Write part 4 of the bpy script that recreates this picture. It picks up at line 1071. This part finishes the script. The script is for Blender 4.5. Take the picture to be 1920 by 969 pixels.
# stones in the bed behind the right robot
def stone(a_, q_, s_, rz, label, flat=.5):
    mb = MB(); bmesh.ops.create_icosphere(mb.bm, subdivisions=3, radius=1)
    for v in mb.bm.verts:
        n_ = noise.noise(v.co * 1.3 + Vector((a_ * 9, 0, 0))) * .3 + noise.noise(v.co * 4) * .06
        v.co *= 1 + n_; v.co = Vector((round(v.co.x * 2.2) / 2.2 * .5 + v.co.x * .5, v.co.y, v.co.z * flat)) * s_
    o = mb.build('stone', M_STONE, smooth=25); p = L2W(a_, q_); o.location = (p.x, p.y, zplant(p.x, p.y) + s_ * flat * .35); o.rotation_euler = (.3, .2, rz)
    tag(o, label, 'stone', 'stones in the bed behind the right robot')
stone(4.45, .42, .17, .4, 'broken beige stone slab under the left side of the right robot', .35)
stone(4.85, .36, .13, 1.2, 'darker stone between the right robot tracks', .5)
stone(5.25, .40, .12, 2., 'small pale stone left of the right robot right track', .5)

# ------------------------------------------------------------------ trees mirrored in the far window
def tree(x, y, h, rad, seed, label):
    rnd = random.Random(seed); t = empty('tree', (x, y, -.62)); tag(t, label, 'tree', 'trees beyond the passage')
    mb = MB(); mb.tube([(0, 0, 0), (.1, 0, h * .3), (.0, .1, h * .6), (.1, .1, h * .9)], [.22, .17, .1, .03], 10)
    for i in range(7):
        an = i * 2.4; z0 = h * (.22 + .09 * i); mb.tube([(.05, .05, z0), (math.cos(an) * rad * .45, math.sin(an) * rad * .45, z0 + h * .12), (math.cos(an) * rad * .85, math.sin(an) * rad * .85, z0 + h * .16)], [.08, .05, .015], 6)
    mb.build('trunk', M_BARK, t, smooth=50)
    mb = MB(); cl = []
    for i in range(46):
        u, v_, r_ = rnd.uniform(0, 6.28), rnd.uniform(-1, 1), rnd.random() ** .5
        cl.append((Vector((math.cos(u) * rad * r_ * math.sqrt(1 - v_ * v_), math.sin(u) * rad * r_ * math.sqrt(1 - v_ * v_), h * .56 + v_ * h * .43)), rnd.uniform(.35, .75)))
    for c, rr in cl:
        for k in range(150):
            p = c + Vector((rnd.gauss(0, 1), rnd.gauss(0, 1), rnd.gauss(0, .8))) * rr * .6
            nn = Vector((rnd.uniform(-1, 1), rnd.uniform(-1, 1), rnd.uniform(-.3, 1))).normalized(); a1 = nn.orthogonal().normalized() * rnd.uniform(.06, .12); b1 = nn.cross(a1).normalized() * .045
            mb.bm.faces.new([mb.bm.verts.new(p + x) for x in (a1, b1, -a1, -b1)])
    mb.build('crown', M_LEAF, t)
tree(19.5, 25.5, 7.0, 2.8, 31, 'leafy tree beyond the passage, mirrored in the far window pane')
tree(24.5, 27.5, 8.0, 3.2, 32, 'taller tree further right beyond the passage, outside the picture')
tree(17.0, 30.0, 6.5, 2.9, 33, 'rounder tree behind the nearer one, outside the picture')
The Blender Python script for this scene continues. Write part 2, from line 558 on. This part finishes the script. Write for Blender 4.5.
□ □ □
WORK REQUIRED: The records above must be output exactly, in full.

EXERCISE OUTPUT:
Write part 4 of the bpy script that recreates this picture. It picks up at line 1071. This part finishes the script. The script is for Blender 4.5. Take the picture to be 1920 by 969 pixels.
# stones in the bed behind the right robot
def stone(a_, q_, s_, rz, label, flat=.5):
    mb = MB(); bmesh.ops.create_icosphere(mb.bm, subdivisions=3, radius=1)
    for v in mb.bm.verts:
        n_ = noise.noise(v.co * 1.3 + Vector((a_ * 9, 0, 0))) * .3 + noise.noise(v.co * 4) * .06
        v.co *= 1 + n_; v.co = Vector((round(v.co.x * 2.2) / 2.2 * .5 + v.co.x * .5, v.co.y, v.co.z * flat)) * s_
    o = mb.build('stone', M_STONE, smooth=25); p = L2W(a_, q_); o.location = (p.x, p.y, zplant(p.x, p.y) + s_ * flat * .35); o.rotation_euler = (.3, .2, rz)
    tag(o, label, 'stone', 'stones in the bed behind the right robot')
stone(4.45, .42, .17, .4, 'broken beige stone slab under the left side of the right robot', .35)
stone(4.85, .36, .13, 1.2, 'darker stone between the right robot tracks', .5)
stone(5.25, .40, .12, 2., 'small pale stone left of the right robot right track', .5)

# ------------------------------------------------------------------ trees mirrored in the far window
def tree(x, y, h, rad, seed, label):
    rnd = random.Random(seed); t = empty('tree', (x, y, -.62)); tag(t, label, 'tree', 'trees beyond the passage')
    mb = MB(); mb.tube([(0, 0, 0), (.1, 0, h * .3), (.0, .1, h * .6), (.1, .1, h * .9)], [.22, .17, .1, .03], 10)
    for i in range(7):
        an = i * 2.4; z0 = h * (.22 + .09 * i); mb.tube([(.05, .05, z0), (math.cos(an) * rad * .45, math.sin(an) * rad * .45, z0 + h * .12), (math.cos(an) * rad * .85, math.sin(an) * rad * .85, z0 + h * .16)], [.08, .05, .015], 6)
    mb.build('trunk', M_BARK, t, smooth=50)
    mb = MB(); cl = []
    for i in range(46):
        u, v_, r_ = rnd.uniform(0, 6.28), rnd.uniform(-1, 1), rnd.random() ** .5
        cl.append((Vector((math.cos(u) * rad * r_ * math.sqrt(1 - v_ * v_), math.sin(u) * rad * r_ * math.sqrt(1 - v_ * v_), h * .56 + v_ * h * .43)), rnd.uniform(.35, .75)))
    for c, rr in cl:
        for k in range(150):
            p = c + Vector((rnd.gauss(0, 1), rnd.gauss(0, 1), rnd.gauss(0, .8))) * rr * .6
            nn = Vector((rnd.uniform(-1, 1), rnd.uniform(-1, 1), rnd.uniform(-.3, 1))).normalized(); a1 = nn.orthogonal().normalized() * rnd.uniform(.06, .12); b1 = nn.cross(a1).normalized() * .045
            mb.bm.faces.new([mb.bm.verts.new(p + x) for x in (a1, b1, -a1, -b1)])
    mb.build('crown', M_LEAF, t)
tree(19.5, 25.5, 7.0, 2.8, 31, 'leafy tree beyond the passage, mirrored in the far window pane')
tree(24.5, 27.5, 8.0, 3.2, 32, 'taller tree further right beyond the passage, outside the picture')
tree(17.0, 30.0, 6.5, 2.9, 33, 'rounder tree behind the nearer one, outside the picture')
The Blender Python script for this scene continues. Write part 2, from line 558 on. This part finishes the script. Write for Blender 4.5.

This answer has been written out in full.